Aim ->
Copy each line below in which the string "pixels" occurs.

Rows ->
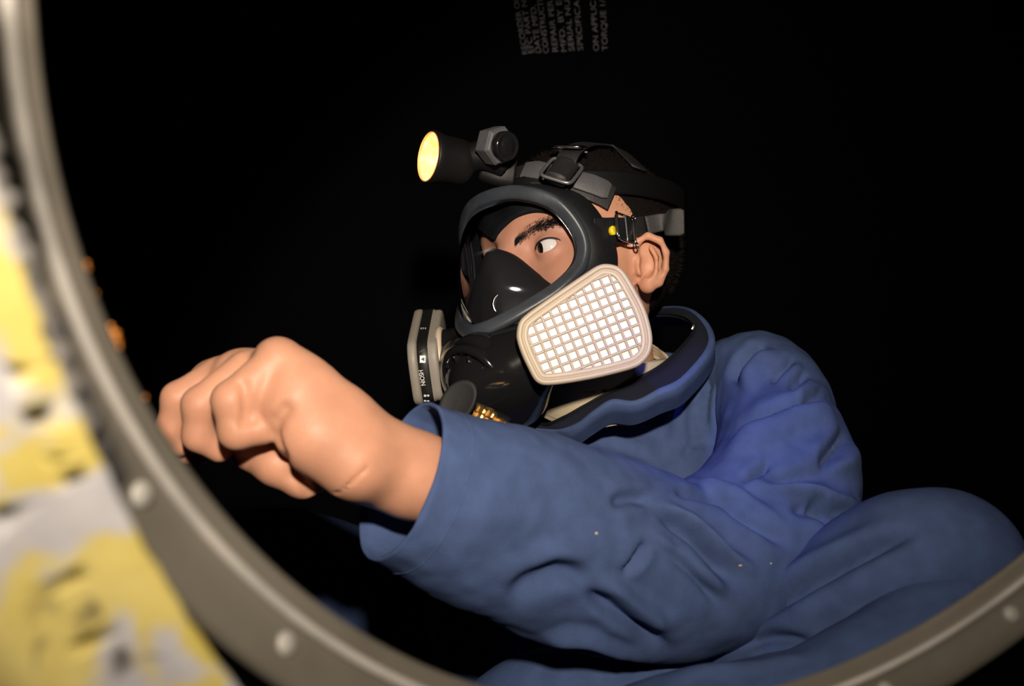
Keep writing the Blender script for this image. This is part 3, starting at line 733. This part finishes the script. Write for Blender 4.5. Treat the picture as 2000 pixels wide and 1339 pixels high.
...
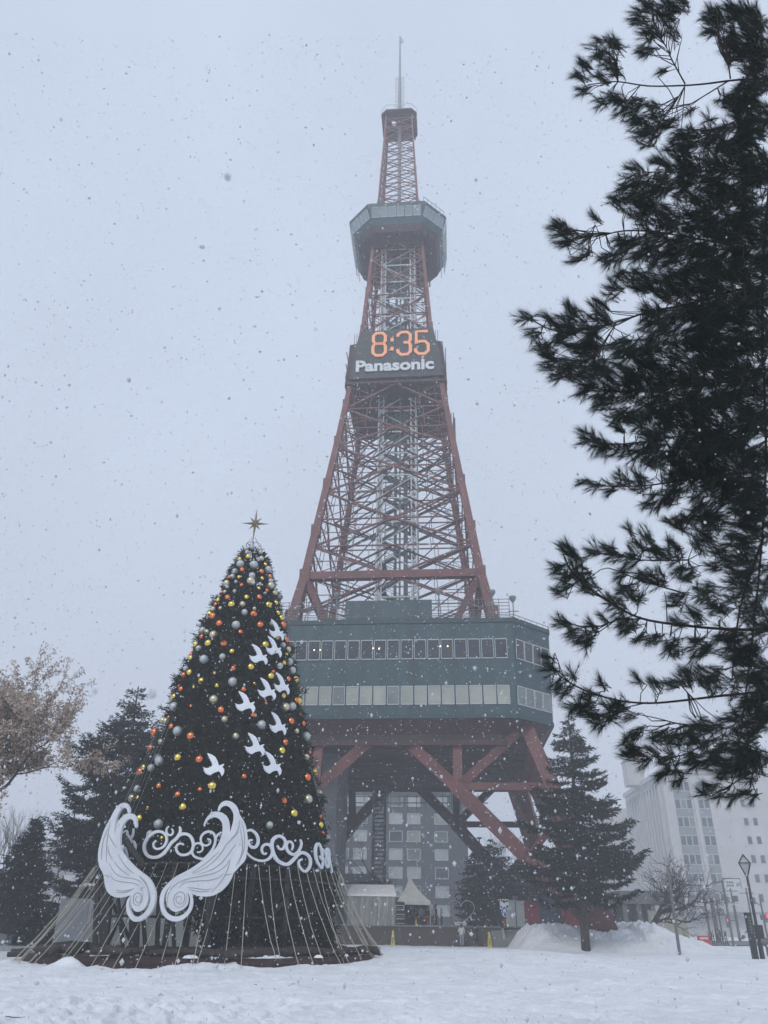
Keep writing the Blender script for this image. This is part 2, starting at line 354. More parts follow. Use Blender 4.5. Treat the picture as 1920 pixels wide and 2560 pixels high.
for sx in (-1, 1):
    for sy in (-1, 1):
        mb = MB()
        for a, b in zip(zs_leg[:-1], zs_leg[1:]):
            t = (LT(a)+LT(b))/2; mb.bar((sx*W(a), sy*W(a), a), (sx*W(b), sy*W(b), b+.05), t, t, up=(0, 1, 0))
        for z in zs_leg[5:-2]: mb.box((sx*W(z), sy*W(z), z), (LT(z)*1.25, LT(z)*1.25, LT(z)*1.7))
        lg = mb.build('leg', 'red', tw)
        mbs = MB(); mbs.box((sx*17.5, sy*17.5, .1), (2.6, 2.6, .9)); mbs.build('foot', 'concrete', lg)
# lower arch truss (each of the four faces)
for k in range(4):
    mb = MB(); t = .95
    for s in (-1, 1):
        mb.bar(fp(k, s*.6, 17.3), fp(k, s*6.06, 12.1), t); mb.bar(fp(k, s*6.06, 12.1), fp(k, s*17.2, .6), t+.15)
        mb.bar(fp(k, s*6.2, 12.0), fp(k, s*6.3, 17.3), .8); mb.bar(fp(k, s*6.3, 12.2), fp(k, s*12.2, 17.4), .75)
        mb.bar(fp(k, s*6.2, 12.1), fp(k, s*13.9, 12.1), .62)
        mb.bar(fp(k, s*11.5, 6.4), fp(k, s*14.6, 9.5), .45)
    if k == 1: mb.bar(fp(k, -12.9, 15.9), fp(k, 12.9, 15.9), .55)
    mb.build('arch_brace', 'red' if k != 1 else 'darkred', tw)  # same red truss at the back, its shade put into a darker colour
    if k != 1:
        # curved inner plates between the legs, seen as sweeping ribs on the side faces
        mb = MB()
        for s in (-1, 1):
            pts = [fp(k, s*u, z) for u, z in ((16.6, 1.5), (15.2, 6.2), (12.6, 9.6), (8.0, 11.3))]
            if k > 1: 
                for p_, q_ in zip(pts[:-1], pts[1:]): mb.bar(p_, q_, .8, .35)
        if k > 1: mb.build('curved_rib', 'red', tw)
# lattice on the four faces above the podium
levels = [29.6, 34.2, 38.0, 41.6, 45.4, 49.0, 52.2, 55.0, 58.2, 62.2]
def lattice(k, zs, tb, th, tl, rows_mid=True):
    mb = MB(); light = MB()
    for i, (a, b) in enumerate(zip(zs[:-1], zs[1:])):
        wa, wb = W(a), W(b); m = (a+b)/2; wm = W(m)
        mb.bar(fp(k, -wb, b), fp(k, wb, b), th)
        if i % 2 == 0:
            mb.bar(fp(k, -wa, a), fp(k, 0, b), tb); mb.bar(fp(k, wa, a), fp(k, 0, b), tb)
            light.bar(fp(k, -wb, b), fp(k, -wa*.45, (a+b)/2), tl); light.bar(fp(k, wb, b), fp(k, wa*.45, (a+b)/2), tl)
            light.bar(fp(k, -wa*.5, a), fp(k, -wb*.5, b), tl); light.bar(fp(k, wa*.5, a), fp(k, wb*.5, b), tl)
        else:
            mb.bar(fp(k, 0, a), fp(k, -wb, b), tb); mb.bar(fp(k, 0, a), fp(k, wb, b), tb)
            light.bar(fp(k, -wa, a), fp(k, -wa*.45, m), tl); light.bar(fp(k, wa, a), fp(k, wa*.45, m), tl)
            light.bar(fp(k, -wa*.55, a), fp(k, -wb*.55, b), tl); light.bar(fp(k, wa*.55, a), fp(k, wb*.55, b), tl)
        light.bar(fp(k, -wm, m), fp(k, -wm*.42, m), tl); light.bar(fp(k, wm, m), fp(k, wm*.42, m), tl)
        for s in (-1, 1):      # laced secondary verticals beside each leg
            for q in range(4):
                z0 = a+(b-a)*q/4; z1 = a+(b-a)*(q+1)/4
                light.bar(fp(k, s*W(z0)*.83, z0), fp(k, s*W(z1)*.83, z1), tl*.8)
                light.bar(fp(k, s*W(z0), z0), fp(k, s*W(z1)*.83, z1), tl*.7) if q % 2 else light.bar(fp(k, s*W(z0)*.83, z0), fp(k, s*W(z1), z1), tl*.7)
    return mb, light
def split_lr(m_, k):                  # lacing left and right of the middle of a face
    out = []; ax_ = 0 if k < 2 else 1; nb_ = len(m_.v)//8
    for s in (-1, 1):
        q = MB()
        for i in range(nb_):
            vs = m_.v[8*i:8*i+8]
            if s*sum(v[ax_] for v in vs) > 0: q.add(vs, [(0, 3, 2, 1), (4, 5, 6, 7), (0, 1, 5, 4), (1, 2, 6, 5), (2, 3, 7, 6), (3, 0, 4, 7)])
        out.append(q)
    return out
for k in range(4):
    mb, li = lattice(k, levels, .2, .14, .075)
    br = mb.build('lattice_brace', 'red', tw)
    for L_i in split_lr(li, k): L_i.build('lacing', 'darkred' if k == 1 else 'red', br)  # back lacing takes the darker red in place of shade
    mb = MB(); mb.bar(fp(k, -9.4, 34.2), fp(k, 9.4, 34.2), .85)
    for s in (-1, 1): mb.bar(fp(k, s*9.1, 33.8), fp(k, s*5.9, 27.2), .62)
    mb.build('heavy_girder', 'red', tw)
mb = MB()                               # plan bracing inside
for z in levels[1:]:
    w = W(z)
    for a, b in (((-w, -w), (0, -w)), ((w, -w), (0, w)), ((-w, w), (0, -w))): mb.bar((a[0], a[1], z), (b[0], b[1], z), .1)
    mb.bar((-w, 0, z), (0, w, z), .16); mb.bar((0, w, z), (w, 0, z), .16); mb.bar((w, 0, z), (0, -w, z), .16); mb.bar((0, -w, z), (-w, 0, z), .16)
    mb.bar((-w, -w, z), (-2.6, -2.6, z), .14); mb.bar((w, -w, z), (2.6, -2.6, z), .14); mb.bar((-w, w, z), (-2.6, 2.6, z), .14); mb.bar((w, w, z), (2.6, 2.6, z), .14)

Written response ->
Keep writing the Blender script for this image. This is part 3, starting at line 733. This part finishes the script. Write for Blender 4.5. Treat the picture as 2000 pixels wide and 1339 pixels high.
Keep writing the Blender script for this image. This is part 2, starting at line 354. More parts follow. Use Blender 4.5. Treat the picture as 1920 pixels wide and 2560 pixels high.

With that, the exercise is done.